Walker, Bucknell, and Millard all, in slightly different terms, questioned the legitamacy of basing a theory of hypertext and hypertextual reading on only one text (and one that would be considered by many not even to be a "real" hypertext at that). This point is well taken, and I can see how my presentation might be taken in this way. To clarify, I will, in part 1, consider other texts. Specifically, I will discuss the Talmud (I did a short presentation on this at last year's DC) and William Blake's Songs of Innocence and of Experience as hypertexts. I will try to demonstrate the existence of a tradition of nonlinear writing (and reading) as part of my larger claim that hypertext is really an approach to writing (and reading) rather than a particular kind of text. This would also be my answer to Walker's observation that there are other critical traditions that embrace nonlinearity, openness, etc. Yes there are, and I think these traditions are evidence of a broader "hypertext tradition" spanning multiple technologies and media of writing.
<Millard questioned my use of the "surfing" metaphor (I'm actually surprised I don't catch more flak for this term) and comments that the challenge for hypertext literature seems not to find a role for the hypertext reader but a role for the author
. It is actually this challenge that I hope to address with the surfing metaphor. "Surfing," by which I mean to evoke the physical activity of the watersport rather than the passivity of "channel surfing," stands somewhere between two other common metaphors: browsing and navigation. Browsing, as Millard points out, is unsatisfyingly random: the reader moves about with no particular plan, perhaps finding interesting things, perhaps not. It hardly seems like a viable model for serious reading in any medium. However, I also think, with apologies to Netscape, that "navigation" is a misleading metaphor for hypertextual reading. Navigation implies a definite destination and a perspective that allows one to plot more or less exactly the route that one will take. I've yet to encounter a hypertext, electronic or otherwise, that empowers the reader to that degree. In fact, the element of surprise (or "mystery" as Walker suggests in her statement) often features prominently in hypertexts.

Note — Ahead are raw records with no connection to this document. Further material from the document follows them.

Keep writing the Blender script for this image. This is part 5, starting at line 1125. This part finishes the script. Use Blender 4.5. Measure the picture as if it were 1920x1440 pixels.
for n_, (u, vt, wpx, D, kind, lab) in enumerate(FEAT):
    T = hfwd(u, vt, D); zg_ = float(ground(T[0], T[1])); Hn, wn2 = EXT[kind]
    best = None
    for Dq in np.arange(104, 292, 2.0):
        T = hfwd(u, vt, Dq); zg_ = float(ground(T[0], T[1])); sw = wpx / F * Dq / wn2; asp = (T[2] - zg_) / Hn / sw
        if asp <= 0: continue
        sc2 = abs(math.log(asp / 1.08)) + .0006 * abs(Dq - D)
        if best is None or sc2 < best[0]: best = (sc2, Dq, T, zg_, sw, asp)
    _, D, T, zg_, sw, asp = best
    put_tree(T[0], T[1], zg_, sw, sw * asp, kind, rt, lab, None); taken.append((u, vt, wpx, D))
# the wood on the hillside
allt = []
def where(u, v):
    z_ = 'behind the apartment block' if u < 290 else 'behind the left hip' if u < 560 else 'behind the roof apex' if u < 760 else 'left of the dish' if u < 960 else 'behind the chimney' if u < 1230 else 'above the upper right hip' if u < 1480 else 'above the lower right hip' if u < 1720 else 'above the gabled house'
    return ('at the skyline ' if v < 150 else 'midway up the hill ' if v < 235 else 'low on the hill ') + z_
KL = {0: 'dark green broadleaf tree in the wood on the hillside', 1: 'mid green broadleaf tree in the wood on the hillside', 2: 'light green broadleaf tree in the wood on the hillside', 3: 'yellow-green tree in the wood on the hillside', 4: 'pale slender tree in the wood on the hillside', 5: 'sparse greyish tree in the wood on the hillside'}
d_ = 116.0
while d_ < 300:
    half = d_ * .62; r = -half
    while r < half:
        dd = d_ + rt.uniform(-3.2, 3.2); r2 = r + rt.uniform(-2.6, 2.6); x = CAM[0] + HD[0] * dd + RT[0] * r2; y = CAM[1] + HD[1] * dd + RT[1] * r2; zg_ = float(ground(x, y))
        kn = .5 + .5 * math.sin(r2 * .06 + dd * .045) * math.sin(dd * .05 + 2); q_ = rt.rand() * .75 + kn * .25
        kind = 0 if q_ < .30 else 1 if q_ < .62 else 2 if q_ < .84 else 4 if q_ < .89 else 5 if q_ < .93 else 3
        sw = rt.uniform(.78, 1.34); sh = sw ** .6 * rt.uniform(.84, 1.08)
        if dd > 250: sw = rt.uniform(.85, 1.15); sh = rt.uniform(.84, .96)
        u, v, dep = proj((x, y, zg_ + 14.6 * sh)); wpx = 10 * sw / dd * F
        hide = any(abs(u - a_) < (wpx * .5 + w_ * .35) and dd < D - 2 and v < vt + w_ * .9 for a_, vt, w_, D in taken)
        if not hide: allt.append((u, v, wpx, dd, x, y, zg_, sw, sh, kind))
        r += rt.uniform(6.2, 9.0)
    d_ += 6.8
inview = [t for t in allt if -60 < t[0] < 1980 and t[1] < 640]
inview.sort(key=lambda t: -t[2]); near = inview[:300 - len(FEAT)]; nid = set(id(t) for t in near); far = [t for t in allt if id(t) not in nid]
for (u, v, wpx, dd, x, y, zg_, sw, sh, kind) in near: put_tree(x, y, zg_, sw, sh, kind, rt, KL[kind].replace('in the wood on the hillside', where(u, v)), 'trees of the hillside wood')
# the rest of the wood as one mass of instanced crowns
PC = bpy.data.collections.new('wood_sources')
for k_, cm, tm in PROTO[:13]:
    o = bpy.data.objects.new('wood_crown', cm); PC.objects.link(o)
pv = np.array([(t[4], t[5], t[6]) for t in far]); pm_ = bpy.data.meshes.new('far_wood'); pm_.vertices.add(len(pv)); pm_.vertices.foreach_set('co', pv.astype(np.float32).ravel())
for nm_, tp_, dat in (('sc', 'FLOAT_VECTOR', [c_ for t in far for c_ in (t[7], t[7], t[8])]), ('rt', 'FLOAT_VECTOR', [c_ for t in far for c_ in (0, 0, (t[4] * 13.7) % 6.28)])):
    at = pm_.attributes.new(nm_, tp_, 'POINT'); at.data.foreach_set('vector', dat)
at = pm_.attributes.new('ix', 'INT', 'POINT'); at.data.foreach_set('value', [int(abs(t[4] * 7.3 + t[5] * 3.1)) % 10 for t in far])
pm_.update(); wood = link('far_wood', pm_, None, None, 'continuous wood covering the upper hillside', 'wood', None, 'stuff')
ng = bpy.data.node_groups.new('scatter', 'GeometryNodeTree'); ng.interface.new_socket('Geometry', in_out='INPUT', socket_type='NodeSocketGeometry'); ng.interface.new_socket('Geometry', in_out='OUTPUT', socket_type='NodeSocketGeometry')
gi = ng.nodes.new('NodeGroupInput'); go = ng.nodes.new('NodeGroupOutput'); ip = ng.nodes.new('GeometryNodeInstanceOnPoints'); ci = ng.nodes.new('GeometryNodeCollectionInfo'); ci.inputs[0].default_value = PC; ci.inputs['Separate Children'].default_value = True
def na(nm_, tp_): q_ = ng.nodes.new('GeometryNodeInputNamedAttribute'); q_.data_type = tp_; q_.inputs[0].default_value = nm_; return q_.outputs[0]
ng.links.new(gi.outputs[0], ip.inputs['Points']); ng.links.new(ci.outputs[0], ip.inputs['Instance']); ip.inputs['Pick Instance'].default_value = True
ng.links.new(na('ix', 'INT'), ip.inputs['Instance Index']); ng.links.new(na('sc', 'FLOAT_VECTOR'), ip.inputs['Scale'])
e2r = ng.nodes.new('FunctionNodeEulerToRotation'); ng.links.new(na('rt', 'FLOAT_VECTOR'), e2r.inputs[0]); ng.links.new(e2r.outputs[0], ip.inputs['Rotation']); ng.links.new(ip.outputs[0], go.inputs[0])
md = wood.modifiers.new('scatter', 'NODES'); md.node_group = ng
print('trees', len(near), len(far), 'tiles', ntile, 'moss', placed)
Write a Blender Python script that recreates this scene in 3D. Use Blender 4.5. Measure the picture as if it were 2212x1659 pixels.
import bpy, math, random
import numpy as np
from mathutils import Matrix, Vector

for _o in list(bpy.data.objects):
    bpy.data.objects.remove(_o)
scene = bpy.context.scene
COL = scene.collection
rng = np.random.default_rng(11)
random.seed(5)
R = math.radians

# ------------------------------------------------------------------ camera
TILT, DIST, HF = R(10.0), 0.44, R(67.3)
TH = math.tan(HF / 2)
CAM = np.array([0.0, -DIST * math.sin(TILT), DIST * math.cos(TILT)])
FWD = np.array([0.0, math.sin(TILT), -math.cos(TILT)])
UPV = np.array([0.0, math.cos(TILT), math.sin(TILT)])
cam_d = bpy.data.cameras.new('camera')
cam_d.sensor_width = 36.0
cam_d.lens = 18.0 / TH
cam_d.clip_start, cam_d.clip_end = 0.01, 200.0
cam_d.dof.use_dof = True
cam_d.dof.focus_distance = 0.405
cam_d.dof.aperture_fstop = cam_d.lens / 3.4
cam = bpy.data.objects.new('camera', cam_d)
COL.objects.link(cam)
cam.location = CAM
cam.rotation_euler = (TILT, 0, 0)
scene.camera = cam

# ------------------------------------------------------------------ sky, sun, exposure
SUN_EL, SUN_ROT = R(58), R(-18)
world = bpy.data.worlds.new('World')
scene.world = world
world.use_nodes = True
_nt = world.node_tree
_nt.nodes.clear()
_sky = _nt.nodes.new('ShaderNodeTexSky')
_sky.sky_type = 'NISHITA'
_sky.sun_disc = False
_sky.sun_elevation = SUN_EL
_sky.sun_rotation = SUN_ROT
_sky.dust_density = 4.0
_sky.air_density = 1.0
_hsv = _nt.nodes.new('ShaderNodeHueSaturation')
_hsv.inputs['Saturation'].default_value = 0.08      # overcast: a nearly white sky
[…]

The "surfing" metaphor, I think, best describes the combination of freedom and constraint, direction and wandering, expectation and surprise that hypertext involves.
Finally, I would just like to mention that I have a longer explanation of my project, the formal prospectus I submitted, that elaborates on some of these points and fills in some of the gaps in my position statement, particularly about the Pound component of the project. Thanks to all for their attention and comments.